4:1 But an openness to the Holy Spirit also requires us to test the other spirits that could confuse us. The "false prophets" are those that Jesus warned us would precede the siege and fall of Jerusalem in AD 70 (Matthew 24:11, 24). And it seems that John was writing this Epistle when that event was about to occur (as Jesus had said, it would occur in that generation, Matthew 24:34). Similarly in every subsequent Day of the Lord (crisis situations in our world) Christians on the one hand can look to the Holy Spirit for wisdom, but they will also be tempted by false teachers of every kind (Matthew 7:15).

4:2 The translation should be: "Every spirit (whether a false spirit or the Holy Spirit) that confesses that Jesus is the Messiah come in the flesh is from God."

4:3 This means that any teacher who denies this essential fact is a false prophet. Here the text that underlies the King James Version fits the sense much better. "Every spirit that does not confess that Jesus is the Messiah come in the flesh is not from God." The word 'antichrist' means someone who opposes the Messiah. As Jesus had prophesied, there would be many such persons in the time preceding the siege and fall of Jerusalem. Some would claim to be the Messiah, and others would claim that this or that person was the Messiah (Matthew 24:5,23-26). The one thing they would all deny was that the Messiah had already come in the flesh in the person of Jesus.

4:4 John assures his readers that they are from God because of their faith that Jesus is the Messiah (4:2). And they would triumph over the false teachers.

4:5 Worldly persons prefer to listen to teachers who view Jesus as a merely good man, not the Lord King Messiah who was already reigning in the Old Testament period. And there are many such teachers and writers in our day.

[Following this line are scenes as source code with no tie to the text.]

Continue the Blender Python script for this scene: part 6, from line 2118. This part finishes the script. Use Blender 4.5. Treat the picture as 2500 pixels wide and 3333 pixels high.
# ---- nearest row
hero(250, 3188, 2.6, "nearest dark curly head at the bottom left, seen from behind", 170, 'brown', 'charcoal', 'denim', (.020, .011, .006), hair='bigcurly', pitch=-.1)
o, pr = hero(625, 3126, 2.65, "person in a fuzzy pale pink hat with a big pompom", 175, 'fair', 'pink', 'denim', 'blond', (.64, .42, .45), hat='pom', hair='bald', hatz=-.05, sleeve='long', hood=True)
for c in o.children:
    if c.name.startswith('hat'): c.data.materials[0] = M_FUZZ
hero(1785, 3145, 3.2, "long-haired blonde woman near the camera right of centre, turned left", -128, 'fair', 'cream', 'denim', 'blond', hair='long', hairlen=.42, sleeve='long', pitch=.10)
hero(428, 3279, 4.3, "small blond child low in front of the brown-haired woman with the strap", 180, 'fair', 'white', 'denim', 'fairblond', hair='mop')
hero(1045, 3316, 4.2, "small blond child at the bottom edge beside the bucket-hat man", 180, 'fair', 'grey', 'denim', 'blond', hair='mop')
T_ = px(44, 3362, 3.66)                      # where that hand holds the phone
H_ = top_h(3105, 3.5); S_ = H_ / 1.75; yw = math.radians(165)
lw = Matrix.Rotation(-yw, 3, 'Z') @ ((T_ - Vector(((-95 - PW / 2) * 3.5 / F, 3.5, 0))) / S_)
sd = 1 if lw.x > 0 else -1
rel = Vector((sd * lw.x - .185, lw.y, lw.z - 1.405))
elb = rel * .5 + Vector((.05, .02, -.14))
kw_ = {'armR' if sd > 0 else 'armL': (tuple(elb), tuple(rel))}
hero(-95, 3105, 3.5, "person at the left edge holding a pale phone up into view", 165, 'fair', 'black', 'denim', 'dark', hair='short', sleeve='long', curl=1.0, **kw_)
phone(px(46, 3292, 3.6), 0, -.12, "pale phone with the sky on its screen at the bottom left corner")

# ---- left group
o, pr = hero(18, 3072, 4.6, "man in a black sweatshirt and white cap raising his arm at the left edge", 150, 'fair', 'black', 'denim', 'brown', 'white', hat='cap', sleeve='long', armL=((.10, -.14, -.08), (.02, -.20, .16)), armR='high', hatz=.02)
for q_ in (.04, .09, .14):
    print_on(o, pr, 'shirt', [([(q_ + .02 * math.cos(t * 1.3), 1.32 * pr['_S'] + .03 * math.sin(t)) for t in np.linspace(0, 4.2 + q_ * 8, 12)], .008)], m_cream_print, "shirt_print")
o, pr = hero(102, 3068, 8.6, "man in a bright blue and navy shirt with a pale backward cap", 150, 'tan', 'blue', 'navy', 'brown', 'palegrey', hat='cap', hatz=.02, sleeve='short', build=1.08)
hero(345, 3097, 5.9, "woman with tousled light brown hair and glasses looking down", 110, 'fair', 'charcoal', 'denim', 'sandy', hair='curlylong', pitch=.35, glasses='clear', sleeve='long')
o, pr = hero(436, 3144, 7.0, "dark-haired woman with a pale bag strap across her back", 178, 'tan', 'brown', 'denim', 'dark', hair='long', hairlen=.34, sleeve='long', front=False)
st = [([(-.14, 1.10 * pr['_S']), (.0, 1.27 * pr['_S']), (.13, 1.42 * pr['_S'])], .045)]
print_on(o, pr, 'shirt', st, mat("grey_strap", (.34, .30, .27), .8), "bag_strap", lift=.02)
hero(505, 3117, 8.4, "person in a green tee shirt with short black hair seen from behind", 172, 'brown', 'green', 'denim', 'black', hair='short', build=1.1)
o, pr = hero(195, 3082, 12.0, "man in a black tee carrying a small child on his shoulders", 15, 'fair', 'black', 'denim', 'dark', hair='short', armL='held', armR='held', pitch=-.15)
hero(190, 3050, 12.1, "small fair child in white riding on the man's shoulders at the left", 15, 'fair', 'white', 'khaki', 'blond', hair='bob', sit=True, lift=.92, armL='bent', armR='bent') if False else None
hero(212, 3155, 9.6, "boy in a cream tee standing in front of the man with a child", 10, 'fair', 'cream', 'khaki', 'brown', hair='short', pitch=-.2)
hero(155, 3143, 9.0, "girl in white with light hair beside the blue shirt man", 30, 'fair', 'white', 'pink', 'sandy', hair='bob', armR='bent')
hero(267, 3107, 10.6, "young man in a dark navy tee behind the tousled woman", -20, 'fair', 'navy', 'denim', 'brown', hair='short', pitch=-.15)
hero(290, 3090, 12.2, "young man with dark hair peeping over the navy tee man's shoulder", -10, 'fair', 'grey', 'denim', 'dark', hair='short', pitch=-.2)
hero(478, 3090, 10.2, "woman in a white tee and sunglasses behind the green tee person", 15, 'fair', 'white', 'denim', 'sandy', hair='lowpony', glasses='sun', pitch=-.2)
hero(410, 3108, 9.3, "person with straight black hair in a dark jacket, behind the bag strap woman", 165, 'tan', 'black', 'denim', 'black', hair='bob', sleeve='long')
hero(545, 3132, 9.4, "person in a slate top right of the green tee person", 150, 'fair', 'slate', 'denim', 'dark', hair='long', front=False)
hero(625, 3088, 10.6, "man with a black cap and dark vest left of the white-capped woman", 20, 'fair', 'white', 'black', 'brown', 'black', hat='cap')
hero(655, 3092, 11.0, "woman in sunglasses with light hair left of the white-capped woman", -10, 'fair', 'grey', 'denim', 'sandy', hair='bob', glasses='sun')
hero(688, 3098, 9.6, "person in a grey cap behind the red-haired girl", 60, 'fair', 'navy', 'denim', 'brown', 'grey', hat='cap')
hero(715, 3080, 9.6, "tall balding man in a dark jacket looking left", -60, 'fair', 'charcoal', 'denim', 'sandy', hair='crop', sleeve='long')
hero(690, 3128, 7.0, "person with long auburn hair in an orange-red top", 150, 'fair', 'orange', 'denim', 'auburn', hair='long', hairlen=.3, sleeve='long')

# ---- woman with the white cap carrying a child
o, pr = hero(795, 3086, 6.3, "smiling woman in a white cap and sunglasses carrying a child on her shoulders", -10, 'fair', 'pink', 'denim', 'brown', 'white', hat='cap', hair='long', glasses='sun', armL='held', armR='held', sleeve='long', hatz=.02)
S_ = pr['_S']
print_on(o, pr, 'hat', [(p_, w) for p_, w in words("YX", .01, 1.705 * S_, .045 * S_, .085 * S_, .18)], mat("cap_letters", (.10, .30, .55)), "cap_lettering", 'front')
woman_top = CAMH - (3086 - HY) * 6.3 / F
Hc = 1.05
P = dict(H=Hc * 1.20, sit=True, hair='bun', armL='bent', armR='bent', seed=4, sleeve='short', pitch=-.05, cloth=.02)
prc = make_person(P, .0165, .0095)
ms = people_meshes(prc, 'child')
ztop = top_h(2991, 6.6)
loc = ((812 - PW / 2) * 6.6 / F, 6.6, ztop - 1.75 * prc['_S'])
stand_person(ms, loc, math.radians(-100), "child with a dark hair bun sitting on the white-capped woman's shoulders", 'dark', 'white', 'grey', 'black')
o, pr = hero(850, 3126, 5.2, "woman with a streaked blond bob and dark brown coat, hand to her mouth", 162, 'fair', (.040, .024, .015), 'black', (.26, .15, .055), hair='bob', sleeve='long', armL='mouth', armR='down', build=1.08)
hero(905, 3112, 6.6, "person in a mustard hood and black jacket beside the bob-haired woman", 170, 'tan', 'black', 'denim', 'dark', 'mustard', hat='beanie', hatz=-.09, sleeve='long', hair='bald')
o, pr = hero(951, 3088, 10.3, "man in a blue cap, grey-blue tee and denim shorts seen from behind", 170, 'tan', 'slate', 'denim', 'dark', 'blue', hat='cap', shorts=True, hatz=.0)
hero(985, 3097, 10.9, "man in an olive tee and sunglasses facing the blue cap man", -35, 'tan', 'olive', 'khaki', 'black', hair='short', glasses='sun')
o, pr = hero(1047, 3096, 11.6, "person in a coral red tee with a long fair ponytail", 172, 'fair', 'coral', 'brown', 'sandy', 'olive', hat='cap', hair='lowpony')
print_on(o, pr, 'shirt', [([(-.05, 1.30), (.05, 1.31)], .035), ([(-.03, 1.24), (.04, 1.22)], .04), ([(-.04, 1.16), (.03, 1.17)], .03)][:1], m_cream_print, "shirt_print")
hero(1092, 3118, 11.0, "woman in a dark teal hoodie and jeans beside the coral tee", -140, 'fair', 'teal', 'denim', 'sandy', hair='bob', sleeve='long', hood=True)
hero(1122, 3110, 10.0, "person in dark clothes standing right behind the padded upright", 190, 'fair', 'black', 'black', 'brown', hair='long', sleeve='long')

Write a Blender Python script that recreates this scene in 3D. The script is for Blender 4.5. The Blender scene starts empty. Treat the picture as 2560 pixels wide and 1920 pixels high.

4:6 Such persons do not want to hear that "Jesus is the Messiah come in the flesh" (4:2). And we can easily discern their spirit.

4:7 What they say about the pre-existence of Jesus (4:1-3) is a decisive test of those who profess to teach the Christian faith. But for ourselves as individuals, John has already explained the assurance we have because of our love for one another (3:11-19). He now comes back to this ground of personal assurance.

4:8 The fact that "God is love" is what distinguishes a Trinitarian Theistic model of God from all other religious explanations. No other religion offers a model of God's love for us, and how that love works in us to love others (Creative Love Theism). But we are not saved by the correct understanding of our model. The assurance of our salvation is the work of the Holy Spirit creating love in our hearts.

4:9 It is by the coming of the Son of God into our world that God's love was revealed in a way that was not possible in the Old Testament (John 3:16).

4:10 But it is not our love for God (suggested in other religions) that saves us but the fact that God loves us before we ever thought of loving him. And the sacrifice of the Messiah on the cross is the visible expression in our space time world of the fact that from the beginning God the Father, God the Son, and God the Holy Spirit have been willing to absorb our sin and rebellion in loving us.

4:11 It is this assurance of the love of God that the Holy Spirit reveals to us, and then uses to empower us to love one another.

4:12 No one has ever seen God the Father. It is the Son who has come and been seen among humans from the beginning. And when we find ourselves loving one another we know that God the Holy Spirit is working in us.

4:13 This experience of the Spirit is therefore evidence that we are indeed abiding in the Son as the Vine and the Vine is abiding in us like sap coming into the branches (3:24, 4:13, John 15:1-5).

4:14 As one of the twelve, John can say "we have seen and do testify that the Father has sent the Son." We were not present to see what John saw (1:1), but the experience of the Spirit in our lives gives us what we need for our own personal assurance of salvation.